Bodmin Parish Church of St Petroc

The church of St Petroc is found in the north-east corner of the old town of Bodmin. The Church of St Petroc is the largest parish church in Cornwall and arguably the most important. The church was built with great effort by the townspeople and their guilds, perhaps in a determination to rival the nearby priory whose power over the town was irksome to local people.
Bodmin also had an Augustinian friary church belonging to an extensive friary complex from which only a few fragments of dressed masonry remain, but extensive foundations must survive underground. Except for a Norman north tower, the whole church was rebuilt to a single design and one phase of construction between 1469 and 1472.
The Church of St Petroc is considered to be an exemplar church in Cornwall, a building that inspired architectural fashion and plan form throughout the county. Yet because its plan form and late Gothic features were so widely copied after its construction, the church at Bodmin now seems more typical.
The church is built from finely dressed and coursed freestone, much of which has eroded badly resulting in extensive 19th century re-facing. Granite has been used sparingly as it was a very expensive material when the church was built despite the proximity of the building to granite upland of Bodmin Moor.
Despite much re-facing of stonework and window repairs the church makes a dramatic statement of quality and status partly due to its unusual height but also its large windows and imposing porch.

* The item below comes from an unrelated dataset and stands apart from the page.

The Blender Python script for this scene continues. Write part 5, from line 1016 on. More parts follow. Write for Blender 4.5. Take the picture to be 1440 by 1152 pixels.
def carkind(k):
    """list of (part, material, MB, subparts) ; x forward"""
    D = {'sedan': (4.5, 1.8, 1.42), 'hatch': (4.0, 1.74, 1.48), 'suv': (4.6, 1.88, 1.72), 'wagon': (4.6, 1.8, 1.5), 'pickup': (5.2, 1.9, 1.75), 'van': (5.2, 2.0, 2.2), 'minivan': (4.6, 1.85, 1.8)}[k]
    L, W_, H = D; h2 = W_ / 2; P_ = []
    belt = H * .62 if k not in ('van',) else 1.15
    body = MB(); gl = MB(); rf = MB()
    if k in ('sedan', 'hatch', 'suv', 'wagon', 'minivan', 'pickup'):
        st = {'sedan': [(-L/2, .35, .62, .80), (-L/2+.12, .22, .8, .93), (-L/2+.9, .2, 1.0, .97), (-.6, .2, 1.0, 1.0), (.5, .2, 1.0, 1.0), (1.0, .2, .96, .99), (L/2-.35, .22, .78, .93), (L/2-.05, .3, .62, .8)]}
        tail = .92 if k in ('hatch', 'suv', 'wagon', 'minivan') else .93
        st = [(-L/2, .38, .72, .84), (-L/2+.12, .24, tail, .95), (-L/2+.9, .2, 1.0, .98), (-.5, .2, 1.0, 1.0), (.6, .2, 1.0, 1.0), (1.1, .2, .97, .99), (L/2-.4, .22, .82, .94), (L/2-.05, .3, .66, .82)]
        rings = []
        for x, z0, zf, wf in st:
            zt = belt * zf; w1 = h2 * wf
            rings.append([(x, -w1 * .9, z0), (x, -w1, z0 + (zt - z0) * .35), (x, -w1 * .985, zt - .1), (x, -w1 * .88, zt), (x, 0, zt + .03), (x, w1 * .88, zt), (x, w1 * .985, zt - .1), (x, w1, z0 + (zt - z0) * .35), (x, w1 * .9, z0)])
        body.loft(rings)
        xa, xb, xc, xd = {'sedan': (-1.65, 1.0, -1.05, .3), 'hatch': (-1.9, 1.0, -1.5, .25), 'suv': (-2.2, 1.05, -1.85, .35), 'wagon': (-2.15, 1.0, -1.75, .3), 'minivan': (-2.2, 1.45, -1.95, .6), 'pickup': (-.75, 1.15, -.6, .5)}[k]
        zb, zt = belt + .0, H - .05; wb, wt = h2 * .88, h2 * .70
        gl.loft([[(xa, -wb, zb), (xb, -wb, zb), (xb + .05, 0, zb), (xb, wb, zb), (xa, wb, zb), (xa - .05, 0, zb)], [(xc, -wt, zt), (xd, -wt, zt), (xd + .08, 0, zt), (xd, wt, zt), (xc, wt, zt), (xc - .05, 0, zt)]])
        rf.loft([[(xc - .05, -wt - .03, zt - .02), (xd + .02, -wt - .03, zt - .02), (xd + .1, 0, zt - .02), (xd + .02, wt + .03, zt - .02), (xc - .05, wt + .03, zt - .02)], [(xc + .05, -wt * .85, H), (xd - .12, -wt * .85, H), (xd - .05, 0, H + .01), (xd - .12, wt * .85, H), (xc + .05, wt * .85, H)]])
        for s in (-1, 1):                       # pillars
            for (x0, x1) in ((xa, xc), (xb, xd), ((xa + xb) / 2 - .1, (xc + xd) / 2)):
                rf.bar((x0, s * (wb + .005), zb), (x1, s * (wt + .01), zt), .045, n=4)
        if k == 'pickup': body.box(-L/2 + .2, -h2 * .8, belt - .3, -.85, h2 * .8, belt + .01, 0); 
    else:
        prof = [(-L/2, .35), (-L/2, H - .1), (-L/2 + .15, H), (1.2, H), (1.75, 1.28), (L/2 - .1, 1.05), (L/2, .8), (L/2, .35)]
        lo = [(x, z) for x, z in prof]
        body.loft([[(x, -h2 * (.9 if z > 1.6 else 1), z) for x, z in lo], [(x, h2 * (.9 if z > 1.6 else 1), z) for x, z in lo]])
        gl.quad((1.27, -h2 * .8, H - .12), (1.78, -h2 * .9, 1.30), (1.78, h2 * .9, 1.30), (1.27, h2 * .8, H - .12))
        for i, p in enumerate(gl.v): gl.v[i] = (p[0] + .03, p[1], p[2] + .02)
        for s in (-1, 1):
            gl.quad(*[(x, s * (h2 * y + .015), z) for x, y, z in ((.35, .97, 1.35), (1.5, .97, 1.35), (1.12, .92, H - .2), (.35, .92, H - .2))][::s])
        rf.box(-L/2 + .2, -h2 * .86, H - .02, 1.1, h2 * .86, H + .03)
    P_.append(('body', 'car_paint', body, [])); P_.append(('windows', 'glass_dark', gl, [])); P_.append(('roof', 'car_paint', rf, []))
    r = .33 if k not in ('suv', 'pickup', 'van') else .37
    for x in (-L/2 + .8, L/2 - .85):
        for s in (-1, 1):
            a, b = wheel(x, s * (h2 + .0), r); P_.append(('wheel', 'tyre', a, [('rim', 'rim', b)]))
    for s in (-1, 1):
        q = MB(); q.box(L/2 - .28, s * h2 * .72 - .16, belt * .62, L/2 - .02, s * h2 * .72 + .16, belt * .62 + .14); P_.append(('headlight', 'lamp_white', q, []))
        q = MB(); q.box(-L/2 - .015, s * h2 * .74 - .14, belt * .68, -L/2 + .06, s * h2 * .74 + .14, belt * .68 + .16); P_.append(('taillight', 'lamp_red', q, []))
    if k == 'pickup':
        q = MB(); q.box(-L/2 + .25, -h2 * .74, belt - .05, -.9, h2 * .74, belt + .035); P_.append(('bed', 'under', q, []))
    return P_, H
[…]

The porch has a moulded pointed-arch doorway with two orders of nook shafts, but with no hood-mould but there is a string course above. A 2-light window above the doorway has a square hood-mould and sunk spandrels, anticipating the Tudor style.
St Petroc’s Church has a very lofty and light interior. The building is the longest parish church in Cornwall with nine arcade bays of white granite: six to the nave and three to the chancel with no break between them except that there are chancel and chancel aisle arches springing from the piers that divide the east and west ends.
The west font makes a powerful three-gable statement but was the subject of much restoration in the 19th century including the replacement of a central Norman window with a granite Tudor style doorway. The font is arguably “the best Norman font in Cornwall”, has a large round bowl on a shirt shaft and busts of angels on capitals over corner shafts.
The rood screen, fronting the east chancel aisles, is 19th century but contains early 16th century rood screen panels and bench ends. Some more bench ends of similar date are re-used in the choir stalls, reredos and desk. The octagonal pulpit is mentioned in 1491 but has been re-worked in the 19th century and incorporates panels from the old choir stalls in its square base.
Most of the original roof was destroyed in 1699 when the spire (150ft high) was struck by lightening but a few beams remain in position in the Lady Chapel. The building was patially restored in the early 19th century when the west wall was rebuilt and a further restoration took place about 1860.